Ankerberg: I asked David Barton to summarize all that we’ve heard in this program. Listen.
Barton: So much of the artwork we have today was inspired by the Christian spirit of the American Revolution. Even the official letters that were transacted during the Revolution show the same thing. You see, Great Britain had a difficult time understanding that there was a spiritual motivation to this Revolution. And so one of the British Crown appointed governors that was here in America tried to write back to Great Britain and said, “You don’t understand this. You won’t stop these men by simply putting blockades and economic barriers. There’s more to it than this.” And this letter from this British governor to the Crown, he told them this. He said, “If you ask an American, ‘Who is your master?’ he’ll tell you he has none and he’ll tell you he has no governor but Jesus Christ.” And that’s the letter written by the British governor trying to help the British ministry understand that there’s a spiritual motivation to what’s going on here.

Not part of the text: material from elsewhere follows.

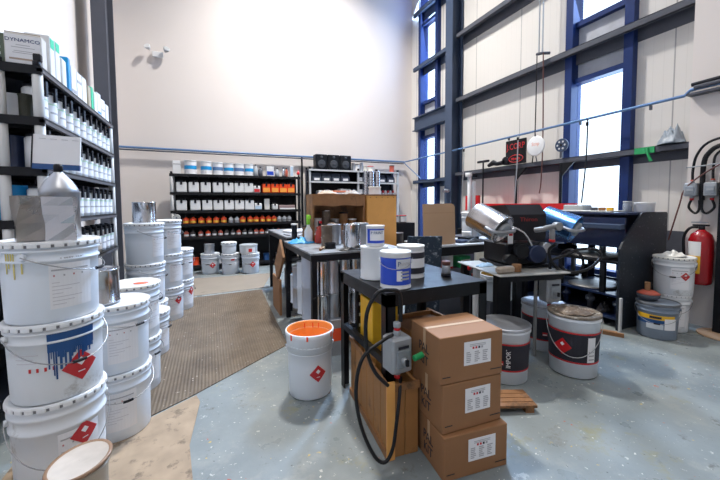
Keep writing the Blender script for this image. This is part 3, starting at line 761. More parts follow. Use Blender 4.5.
# pails on the floor before the back rack
p, rr = make_pail('white pail with red diamond on the floor, leftmost before the back rack', loc=(-.02, 6.72, 0), rz=-.2, dia=(.45, .16, .055), lab=False)
b = MB(); b.arc(.150, -.35, .15, .17, .185, ink, .001); b.build('printed_word', p)
make_tin('round silver can with black lid band on the leftmost floor pail', .085, .17, tin_dull, False, loc=(-.03, 6.72, PH+.006), handle=True)
p, rr = make_pail('white pail with a small bucket on its lid, middle one before the back rack', loc=(.32, 6.55, 0), rz=-.1, lab=False, nlug=14)
b = MB(); b.arc(.1515, .1, .5, .25, .275, red_ink, .001); b.build('red_mark', p)
make_pail('small white bucket standing on the middle floor pail by the back rack', h=.20, r=.125, loc=(.30, 6.55, PH+.006), lab=False, bail=False, nlug=12)
p, rr = make_pail('white pail with red diamond and dark base, rightmost before the back rack', loc=(.66, 6.45, 0), rz=-.2, dia=(.35, .17, .055), lab=False, bodym=pail_white)
b = MB(); b.arc(.150, -.6, .1, .17, .18, ink_grey, .001); b.build('printed_word', p)
t = thing('round_tub', 'low white tub with red print on the rightmost floor pail', 'tub', (.63, 6.45, PH+.006))
MB().lathe([(.15, 0), (.155, .01), (.155, .13), (.16, .14), (.16, .155), (.14, .16), (.001, .16)], [pail_dirty]*3+[grey_pl]*3, 28, True, None, True).build('body', t)
MB().arc(.156, -.4, .7, .02, .11, paper).arc(.158, -.1, .3, .03, .09, red_ink).build('label', t)
for x, m_, lb in ((-.28, orange_pl, 'orange jar on the low deck left of the silver can'), (-.42, red_lab, 'red jar on the lowest visible deck by the left rack post'), (.12, paper, 'white jar between the silver can and the small bucket'), (1.05, blue_paint, 'blue tub on the low deck near the bench'), (1.3, tin_dull, 'grey tin on the low deck behind the bench')):
    make_tin(lb, .06, .14, m_, False, loc=(x, by0+.15, .101))
carton('white carton low on the floor under the back rack left end', .2, .2, .16, paper, (-.42, 6.85, 0), 0, ink, (.0, .2))

# ------------------------------------------------------------------ second rack (behind bench)
t = thing('shelf_rack', 'grey rack with pale shelf edges on the back wall behind the bench', 'shelf')
cx0, cx1, cy0, cy1 = 1.98, 4.22, 7.1, 7.42
CZs = [2.02, 1.76, 1.47, .9, .4]
pale = mat('pale grey shelf edge', (.55, .56, .57), .4)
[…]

You see, it was that letter, plus it was sermons by people like Peter Powers, plus it was the writings of Samuel Adams that led to the motto of the American Revolution. Most of us didn’t know the American Revolution had a motto but it did. Most wars do have a motto, whether it’s World War II, Pearl Harbor, or the war for Texas’ independence – “Remember the Alamo.” There’s always a motto that goes with it.
This motto was officially distributed by the Committees of Correspondence by Sam Adams and it specifically dealt with King George III, for they felt that King George III was the one forcing them to violate God’s laws. Do you know what the motto of the American Revolution was in the official records? It said very simply, “No king but King Jesus.” That was the motto of the American Revolution distributed by the Founding Fathers themselves.
You see, it is that type of a spirit that helps us understand eight words in the Declaration of Independence: “the laws of nature and of nature’s God.” For them, the Declaration of Independence was a very spiritual document. It was built on God’s principles, on the Word of God. They were not going to have a system that violated the basic precepts of God’s Word.